Haar werk wordt in Indonesië en in tal van kunstinstellingen wereldwijd geëxposeerd, zoals het Singapore Art Museum in Singapore, het Museum of Contemporary Art in Taipei en het Katonah Museum in New York. Ze deed mee aan de derde Asia Pacific Triënnale in de Queensland Art Gallery in Brisbane, Australië, aan de Gwangju Biënnale in Gwangju, China, aan de vijfde International Exhibition of Sculptures and Installations in Venetië en aan de Yokohama Triënnale. Werk van Jaarsma bevindt zich belangrijke publieke collecties zoals die van de Queensland Art Gallery, Brisbane, Australië en het Singapore Art Museum.

Samen met haar partner, kunstenaar Nindityo Adipurnomo, won ze de John D. Rockefeller Award, New York, (2006) en de Academic Art Award, Jogya Gallery / Indonesia Institute of The Arts, Yogyakarta (2008).

In 1988 richtte ze samen met Nindityo Adipurnomo de Cemeti Gallery in Yogyakarta op, die sinds 1999 Cemeti Art House heet. Daar organiseren ze tentoonstellingen en projecten en bieden ze artist-in-residence-plekken aan.

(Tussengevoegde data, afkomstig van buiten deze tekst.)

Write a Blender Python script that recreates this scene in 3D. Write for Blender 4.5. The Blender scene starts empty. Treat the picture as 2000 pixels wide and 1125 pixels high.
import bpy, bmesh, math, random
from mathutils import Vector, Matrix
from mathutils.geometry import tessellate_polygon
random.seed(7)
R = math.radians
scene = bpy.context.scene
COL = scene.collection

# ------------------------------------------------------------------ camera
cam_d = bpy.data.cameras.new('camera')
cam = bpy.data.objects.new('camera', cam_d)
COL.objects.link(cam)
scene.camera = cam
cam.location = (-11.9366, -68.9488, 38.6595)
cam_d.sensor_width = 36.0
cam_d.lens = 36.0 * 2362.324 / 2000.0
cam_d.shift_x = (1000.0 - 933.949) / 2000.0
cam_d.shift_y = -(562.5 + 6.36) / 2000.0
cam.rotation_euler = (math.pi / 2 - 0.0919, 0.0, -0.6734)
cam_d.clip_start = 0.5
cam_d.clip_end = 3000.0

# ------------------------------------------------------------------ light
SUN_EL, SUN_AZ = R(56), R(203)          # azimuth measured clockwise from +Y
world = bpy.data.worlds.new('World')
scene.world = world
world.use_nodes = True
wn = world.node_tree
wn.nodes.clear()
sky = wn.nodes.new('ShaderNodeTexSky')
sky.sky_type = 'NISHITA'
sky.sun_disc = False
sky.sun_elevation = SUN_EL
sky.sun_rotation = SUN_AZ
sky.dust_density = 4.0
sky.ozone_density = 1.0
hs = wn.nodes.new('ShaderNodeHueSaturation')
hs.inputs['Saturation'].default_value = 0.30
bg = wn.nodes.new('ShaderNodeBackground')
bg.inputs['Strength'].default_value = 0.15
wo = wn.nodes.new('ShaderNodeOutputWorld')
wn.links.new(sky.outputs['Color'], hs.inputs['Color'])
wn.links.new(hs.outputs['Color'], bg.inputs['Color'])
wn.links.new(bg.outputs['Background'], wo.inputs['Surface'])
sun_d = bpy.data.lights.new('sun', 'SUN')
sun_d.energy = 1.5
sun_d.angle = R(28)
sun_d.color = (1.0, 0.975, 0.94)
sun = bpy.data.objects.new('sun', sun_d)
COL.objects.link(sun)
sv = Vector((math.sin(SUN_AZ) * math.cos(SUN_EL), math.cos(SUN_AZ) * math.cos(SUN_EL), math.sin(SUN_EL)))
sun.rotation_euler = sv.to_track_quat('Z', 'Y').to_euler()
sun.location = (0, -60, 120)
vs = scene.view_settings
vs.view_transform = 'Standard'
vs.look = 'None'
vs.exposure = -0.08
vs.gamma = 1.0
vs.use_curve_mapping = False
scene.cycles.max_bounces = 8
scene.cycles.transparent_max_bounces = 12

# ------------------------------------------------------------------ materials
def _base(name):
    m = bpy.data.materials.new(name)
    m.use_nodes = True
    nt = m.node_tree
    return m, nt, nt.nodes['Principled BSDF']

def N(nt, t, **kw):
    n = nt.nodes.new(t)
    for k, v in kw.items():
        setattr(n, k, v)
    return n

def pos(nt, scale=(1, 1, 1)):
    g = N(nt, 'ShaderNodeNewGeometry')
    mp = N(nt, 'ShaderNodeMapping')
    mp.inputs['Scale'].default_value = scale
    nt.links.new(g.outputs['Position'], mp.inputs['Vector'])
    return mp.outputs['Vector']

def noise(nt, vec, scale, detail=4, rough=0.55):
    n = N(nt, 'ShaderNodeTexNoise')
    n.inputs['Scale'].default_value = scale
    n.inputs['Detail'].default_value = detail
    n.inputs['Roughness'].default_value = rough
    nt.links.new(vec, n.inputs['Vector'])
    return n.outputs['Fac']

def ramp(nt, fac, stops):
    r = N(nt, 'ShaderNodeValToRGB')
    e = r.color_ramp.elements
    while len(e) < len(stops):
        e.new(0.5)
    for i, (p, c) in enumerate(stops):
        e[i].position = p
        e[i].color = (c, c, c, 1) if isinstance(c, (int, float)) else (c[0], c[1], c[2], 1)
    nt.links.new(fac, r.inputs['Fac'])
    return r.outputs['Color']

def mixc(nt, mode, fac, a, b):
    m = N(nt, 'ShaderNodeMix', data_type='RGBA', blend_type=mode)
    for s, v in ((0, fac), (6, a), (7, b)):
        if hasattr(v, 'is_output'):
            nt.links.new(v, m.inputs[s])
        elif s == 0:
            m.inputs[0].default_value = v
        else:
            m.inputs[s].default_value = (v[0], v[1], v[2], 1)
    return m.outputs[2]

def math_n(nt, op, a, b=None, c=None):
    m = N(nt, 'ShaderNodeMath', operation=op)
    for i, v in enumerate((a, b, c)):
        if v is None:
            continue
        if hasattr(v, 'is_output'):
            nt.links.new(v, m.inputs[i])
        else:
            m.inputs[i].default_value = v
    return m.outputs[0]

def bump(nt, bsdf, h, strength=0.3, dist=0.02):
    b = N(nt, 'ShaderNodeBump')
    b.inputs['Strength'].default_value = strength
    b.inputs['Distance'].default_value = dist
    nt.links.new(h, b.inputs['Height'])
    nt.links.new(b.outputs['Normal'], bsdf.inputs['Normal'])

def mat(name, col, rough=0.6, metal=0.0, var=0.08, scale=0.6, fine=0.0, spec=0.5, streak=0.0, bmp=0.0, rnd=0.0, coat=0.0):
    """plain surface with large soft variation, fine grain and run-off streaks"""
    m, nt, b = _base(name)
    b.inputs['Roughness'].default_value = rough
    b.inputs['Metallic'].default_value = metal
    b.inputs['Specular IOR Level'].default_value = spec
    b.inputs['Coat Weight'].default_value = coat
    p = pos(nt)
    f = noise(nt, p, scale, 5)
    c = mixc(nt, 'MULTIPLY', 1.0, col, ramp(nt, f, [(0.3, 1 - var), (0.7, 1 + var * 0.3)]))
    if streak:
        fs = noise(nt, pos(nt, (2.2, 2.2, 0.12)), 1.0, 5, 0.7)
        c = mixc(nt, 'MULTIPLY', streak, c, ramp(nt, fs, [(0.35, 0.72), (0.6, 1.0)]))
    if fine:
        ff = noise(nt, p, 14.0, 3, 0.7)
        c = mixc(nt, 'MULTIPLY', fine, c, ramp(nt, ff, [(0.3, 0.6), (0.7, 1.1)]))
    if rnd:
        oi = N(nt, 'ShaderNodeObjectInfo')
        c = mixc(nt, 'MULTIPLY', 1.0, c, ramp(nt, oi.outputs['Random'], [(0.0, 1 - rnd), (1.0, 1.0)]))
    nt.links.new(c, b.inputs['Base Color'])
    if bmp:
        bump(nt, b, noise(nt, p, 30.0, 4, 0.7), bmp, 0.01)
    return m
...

Jaarma geeft workshops en lezingen in Indonesië en daarbuiten, bijvoorbeeld aan de Duta Wacana University in Yogyakarta, aan het Fukuoka Asian Art Museum in Fukuoka, aan het Lasallesia College of the Arts in Singapore and aan de Rietveld Academie in Amsterdam.

In 2010 was haar werk te zien op de overzichtstentoonstelling Beyond the Dutch – Indonesië, Nederland en de beeldende kunsten, van 1900 tot nu in het Centraal Museum, Utrecht.